I knew I wanted to work as a software engineer from my first coding internship eight years ago. Here’s what I wish I knew at the beginning of my software engineering journey.

  1. How to get promoted: be proactive and figure out what to work on. It also helps to mentor newer engineers, write technical documents, and drive high-profile projects. Clarify which projects to deliver with your manager, set a target date, then follow up on the plan every two weeks.
  2. Promotion is partially based on merit, and not all work is promote-able. Do not use promotion as a barometer of your progress. You can develop skills outside of work and interview to get a better offer elsewhere.
  3. There are two ways to view compensation. The half-empty view says engineers are undervalued for building scalable products, while the half-full view says we are being compensated to learn, while the learnings translate to the bottom line. Both are true.
  4. Cultivating a network is just as important as the actual work. It’s heartwarming to hear from my former colleagues mention the monitoring project I worked on is still maintained. Who knows, I might end up back at Salesforce someday.
  5. Open source projects take a ton of community building to get contributors. Building a community is not a side-gig for a single engineer. I know, I tried.

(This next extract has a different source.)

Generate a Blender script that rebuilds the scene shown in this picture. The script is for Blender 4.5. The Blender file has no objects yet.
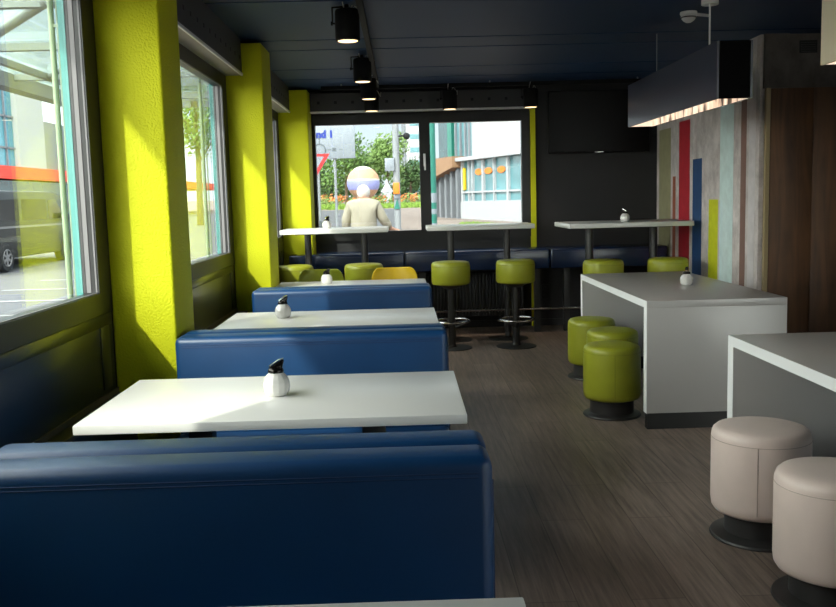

  6. There is no work-life balance, only tradeoffs. Remember technology is the means to an end, both for you as a software engineer, and for the company.
  7. Most engineers do not get wealthy by working for someone else. If the company IPOs and you have a significant stake, you might become a millionaire. It’s like winning the lottery; don’t bank on it.
  8. Women engineers exist but our ranks peaked around 1985. I’ve done my share of interviewing interns; we have an equal number of men and women at that level. Yet women are 45% more likely than men to drop out of engineering. The structural problems causing attrition are too many to list here. The good news? The women engineers’ community is tight and supportive. When I find another female engineer in a sea of men, it’s like finding a unicorn.

Overall it’s been an amazing 8 years: I’ve worked in five different companies, moved from Vancouver to San Francisco, and worked with amazing people across the world.